De ce point de vue, ce qui me semble le plus étonnant dans le policy brief de Bruegel est le refus de développer des institutions et des politiques de l’Eurozone – une absence qui affaiblirait objectivement l’ensemble de la construction européenne. Une telle position ne s’explique que si nos auteurs ont une conception alternative de la souveraineté : l’Europe n’aurait pas de centre mais des expressions diverses dans un réseau où chaque nœud représenterait une institution exerçant des compétences sectorielles partagées.

Cette remise en cause radicale se justifierait si au total on portait un jugement radicalement négatif sur l’euro advenu trop tôt : dans son volet économique, il aurait davantage été facteur de divergence que de convergence, et il serait frappé de défauts irrémédiables – le refus de toute union de transfert, le refus de traiter la dette héritée et de créer un actif sur libellé en euro, le refus de lui faire jouer un rôle international. Les auteurs n’ont pas l’air d’adhérer à une thèse aussi radicale. Mais à supposer même que telle soit leur conviction, il n’en resterait pas moins que l’euro reste la question centrale pour l’avenir de l’Europe et, du reste, les signataires du policy brief n’ont cessé de contribuer à l’ingénierie de la réforme de la zone euro. L’expérience récente montre à la fois que c’est à la faveur de la crise de l’euro que l’on a vu les pays les plus réticents entrer dans une logique de solidarité de fait et que l’Europe a accouché du Mécanisme européen de stabilité, de l’Union bancaire et du Fiscal Compact.

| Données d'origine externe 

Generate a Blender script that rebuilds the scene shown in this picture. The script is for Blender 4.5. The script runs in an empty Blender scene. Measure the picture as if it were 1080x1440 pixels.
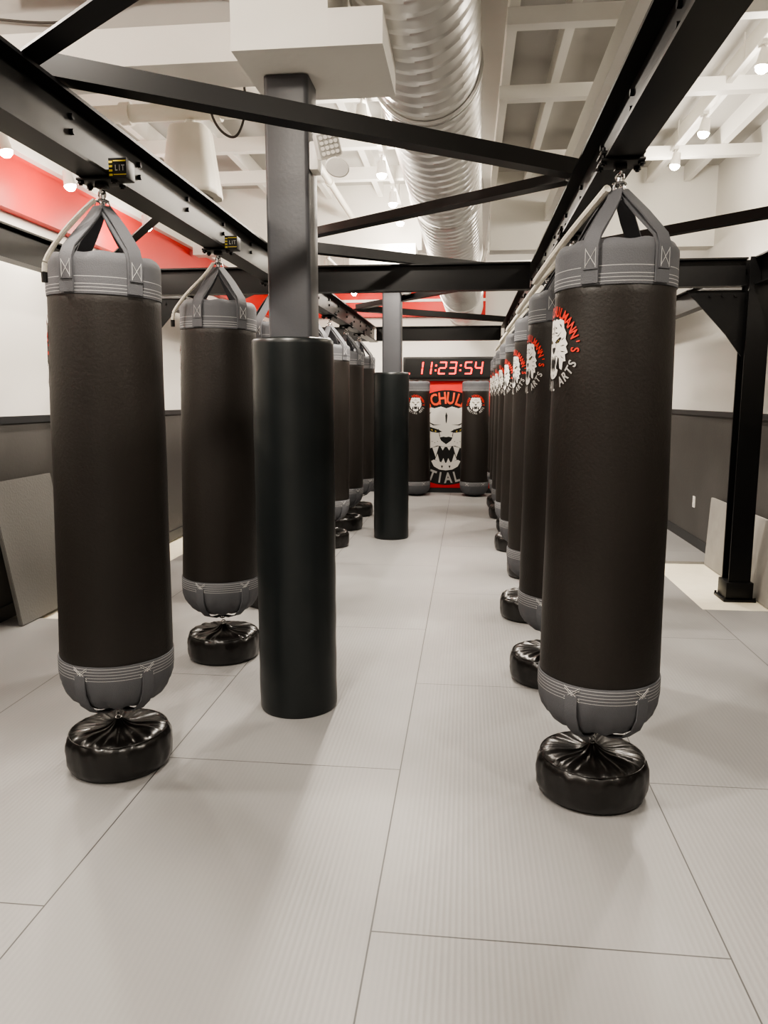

L’Union européenne a été la grande utopie de l’ère post-fasciste et post-communiste. Elle a contribué à la renaissance des États après-guerre, elle a permis de concilier globalisation et démocraties nationales, et par son existence même elle a permis de gérer plus efficacement des défis communs. Consacrer l’affaiblissement de l’Europe avec la politique des clubs est un risque dont on ne saisit pas bien le bénéfice. S’il s’agit de mieux gérer l’existant, de consentir à une pause, de différer la réalisation d’ambitions plus hautes, pourquoi faudrait-il à grands frais changer les institutions ? Après tout l’UE sait gérer au quotidien les dérapages budgétaires des uns, les manquements à la règle commune des autres, elle sait oublier les objectifs trop ambitieux ou à tout le moins en différer la réalisation. Elle sait même inventer des solutions qu’elle sait provisoires, pour préserver l’avenir. Bref l’Union fait de la politique au quotidien et même les populistes italiens apprennent à composer avec cette réalité.

Au delà de ce plaidoyer pour la modération que certains pourront trouver empreint de conservatisme, pourquoi ne pas élargir la réflexion à des domaines plus cruciaux pour l’avenir communautaire ? Paradoxalement nos auteurs ne tirent pas les conséquences de leurs propres propositions. Si une nouvelle ère commerciale a été inaugurée par Trump, pourquoi ne pas envisager des initiatives commerciales basées sur un intérêt commun au lieu de célébrer abstraitement les vertus du multilatéralisme ? Si le colbertisme chinois a contribué à affaiblir le cadre de l’OMC, si la politique d’aides publiques a conféré à la Chine un avantage indu et si nous décrochons par rapport à elle dans les domaines du numérique, de la mobilité autonome, de l’intelligence artificielle, pourquoi ne pas envisager une Europe plus entreprenante dans ces domaines ? Si l’Union de l’énergie est l’arlésienne des politiques communautaires alors ne faut-il pas en tirer les conséquences et remettre en cause la doxa communautaire sur les vertus de la concurrence libre et non faussée, pour envisager une programmation énergétique tenant véritablement compte de l’impératif climatique ? Si enfin l’extraterritorialité de la norme juridique américaine appuyée par le règne du dollar continue à s’imposer, comment peut-on dissocier la gestion de l’euro de la politique commerciale et se contenter d’une structure institutionnelle faible ? Les réponses à ces questions peuvent paraître évidentes, mais une Europe qui souffre de procastination, qui au plus fort de la crise n’a pas su trouver de solutions durables ne peut certainement pas s’engager dans des voies aussi peu consensuelles.

Peut-être alors faut-il s’interroger sur le point de départ du raisonnement. Il y a une hypothèse qui n’est jamais interrogée, c’est celle du primat de l’Union à 28-1. Ici, nos auteurs gagneraient sans doute à changer de focale. Le problème ne réside peut-être pas dans la préparation de l’Union à un nouvel élargissement, en tout cas pas au prix de la perte de substance du cœur. Il est dans le monde qui émerge, un monde plus dur, remobilisant une version classique de la puissance. Pour répondre aux défis de l’unilatéralisme américain, de la montée en puissance de la Chine et de l’agressivité de Poutine, la réponse n’est peut-être pas dans une Union sans centre, ni périmètre, consacrant l’essentiel de son énergie à penser sa gestion interne.